A SKINFUL OF SHADOWS, by Frances Hardinge, Amulet


This is the story of a bear-hearted girl . . .

Sometimes, when a person dies, their spirit goes looking for somewhere to hide.
Some people have space within them, perfect for hiding.

Twelve-year-old Makepeace has learned to defend herself from the ghosts which try to possess her in the night, desperate for refuge, but one day a dreadful event causes her to drop her guard.

And now there’s a spirit inside her.

The spirit is wild, brutish and strong, and it may be her only defence when she is sent to live with her father’s rich and powerful ancestors. There is talk of civil war, and they need people like her to protect their dark and terrible family secret.

But as she plans her escape and heads out into a country torn apart by war, Makepeace must decide which is worse: possession – or death.”


I was sent this book in exchange for my honest review.

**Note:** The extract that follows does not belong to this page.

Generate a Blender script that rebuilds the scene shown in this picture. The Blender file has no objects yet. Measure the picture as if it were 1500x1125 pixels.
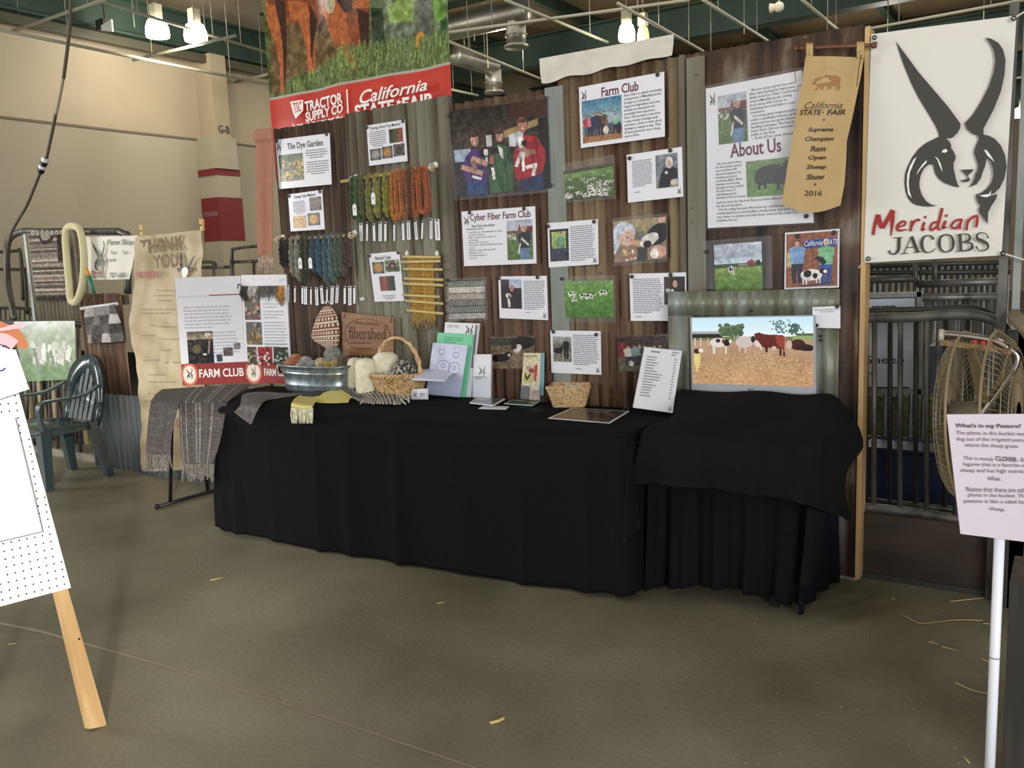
import bpy, bmesh, math, random
import numpy as np
from mathutils import Vector, Matrix
random.seed(7); rng = np.random.default_rng(7)
S = bpy.context.scene; COL = S.collection
PI = math.pi
# ---------------------------------------------------------------- camera
F = 1260.0                                     # focal length in pixels of the 1500x1125 frame
YAW, PIT, ROL = math.radians(33.34), math.radians(8.02), math.radians(-2.2)
CAM = np.array([0, -4.32, 1.62])
_s, _c = math.sin(YAW), math.cos(YAW)
FW = np.array([-_s*math.cos(PIT), _c*math.cos(PIT), -math.sin(PIT)])
_r0 = np.array([_c, _s, 0.]); _u0 = np.cross(_r0, FW)
RT = math.cos(ROL)*_r0+math.sin(ROL)*_u0; UP = -math.sin(ROL)*_r0+math.cos(ROL)*_u0
cd = bpy.data.cameras.new('camera'); cam = bpy.data.objects.new('camera', cd); COL.objects.link(cam)
cd.sensor_width = 36; cd.lens = F*36/1500; cd.clip_start = .05; cd.clip_end = 200
cam.matrix_world = Matrix([[RT[i], UP[i], -FW[i], CAM[i]] for i in range(3)]+[[0, 0, 0, 1]])
S.camera = cam
# ---------------------------------------------------------------- light and exposure
S.view_settings.view_transform = 'Standard'; S.view_settings.look = 'None'
S.view_settings.gamma = 1; S.view_settings.use_curve_mapping = False
S.view_settings.exposure = 0.0
W = bpy.data.worlds.new('world'); S.world = W; W.use_nodes = True
W.node_tree.nodes['Background'].inputs[0].default_value = (.95, .97, 1, 1)
W.node_tree.nodes['Background'].inputs[1].default_value = 1.0
def area(name, loc, target, sx, sy, power, col):
    l = bpy.data.lights.new(name, 'AREA'); l.shape = 'RECTANGLE'; l.size = sx; l.size_y = sy
    l.energy = power; l.spread = PI; l.color = col
    o = bpy.data.objects.new(name, l); COL.objects.link(o); o.location = loc
    o.rotation_euler = (Vector(target)-Vector(loc)).to_track_quat('-Z', 'Y').to_euler()
    return o
area('daylight_door_left', (-11.8, -4.6, 2.0), (-3, -2.2, .9), 3.0, 3.2, 420, (.98, .985, 1))
area('overhead_fill_front_left', (-6, -5.5, 6.1), (-6, -5.3, 0), 6, 4, 80, (1, .97, .92))  # fill light added overhead to brighten the floor, no roof opening here
area('overhead_fill_front_right', (2, -6.5, 6.1), (2, -6.3, 0), 5, 4, 40, (1, .95, .86))  # weaker added fill from above for the right side of the floor
area('overhead_fill_rear', (-4, 9, 5.2), (-4, 9.1, 0), 12, 8, 420, (1, .95, .84))  # broad fill added under the roof to lift the background
area('daylight_door_right', (5.6, -8.2, 2.5), (-2.6, -1.4, 1.2), 4, 3.4, 640, (.97, .98, 1))
def pt_light(loc, p, col=(1, .86, .66)):
    l = bpy.data.lights.new('lamp_and_fill_glow', 'POINT'); l.energy = p; l.color = col; l.shadow_soft_size = .15
    o = bpy.data.objects.new('lamp_and_fill_glow', l); COL.objects.link(o); o.location = loc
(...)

Is it just me or should this book have actually been two separate stories?  I loved the premise of this book and couldn’t wait to get my hands on it.  However, we seemed to move from a paranormal story to a historical fiction at times.

The setting, is richly created and helps to focus on the Protagonist’s predicament. I love the idea of servitude and its importance to an Aristotle household being the backstory for the main character.  I also love how it helps show the Protagonist as a strong, necessary character to the story and the dynamics of the family she works for.

The Protagonist is developed beautifully; pace is strong and pushes forward with lots of plot twists and turns; the author’s voice is unique and creative, the story flows perfectly.

The author’s writing style had me from the beginning. I love the whole concept and will give the author the benefit of doubt since it ends abruptly and strangely, that she intends to clean up those loose ends in her next book.  I love this author’s style and have read and will leave my review for “The Lie Tree” soon. She is the master of writing creepy without gore, full bodied characters and wonderful and complicated concepts.

I recommend this book to everyone and suggest you read “The Lie Tree” when you get a chance!